Well, when you've got two dogs and two cats, all of whom would just love an avian appetizer, and you've got a bird that can't fly, what do you do? If you're a softie, you bring it inside. I am. I did. I set it up in the den, closed all the doors, and went to bed wondering what the hell to do with this bird.

By morning I kept coming up with the same answers over and over again: cage it and feed it and ultimately watch it die in captivity or spend a fortune having a vet put it back together so I could set it free again. Both options sucked, so I opened the door and let him hop his gimpy way outside and into Nature's Master Plan. And what a plan it is...

That little bastard has it made out there, just as long as he keeps a weather eye out for marauding cats. There's another bird -- his mother, or maybe his mate -- who's keeping him fat and happy. Every ten minutes or so he peeps like a chick and this other bird swoops down with a little order of takeout for him.

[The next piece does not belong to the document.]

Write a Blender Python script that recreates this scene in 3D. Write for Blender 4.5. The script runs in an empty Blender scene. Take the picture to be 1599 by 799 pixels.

He comes out from hiding, eats, and pops back into hiding again. Considering his condition, I think he's doing all right.

I still feel twinges of guilt about leaving him out there to fend for himself, but I really do think it's better that he die early and free than to live out his days in a cage with our pets drooling at him all day long. Of course, I could always take him to the vet and have that wing fixed...if I could find a vet to do it. We looked. All the vets we talked to don't take wild birds; they say they don't know what to do with them. So all told, I think he's better off outside. He'd live longer if I took him in, but I don't think it'd be a good life. And besides, he's got his own personal chef out there.

And as I sit here writing this, pondering this little guy's fate, he's outside cheeping at me, screaming "Murderer! Bird abuser! Audobon anarchist!" After three days of this he's starting to bug me.

Makes me want to go out and step on him.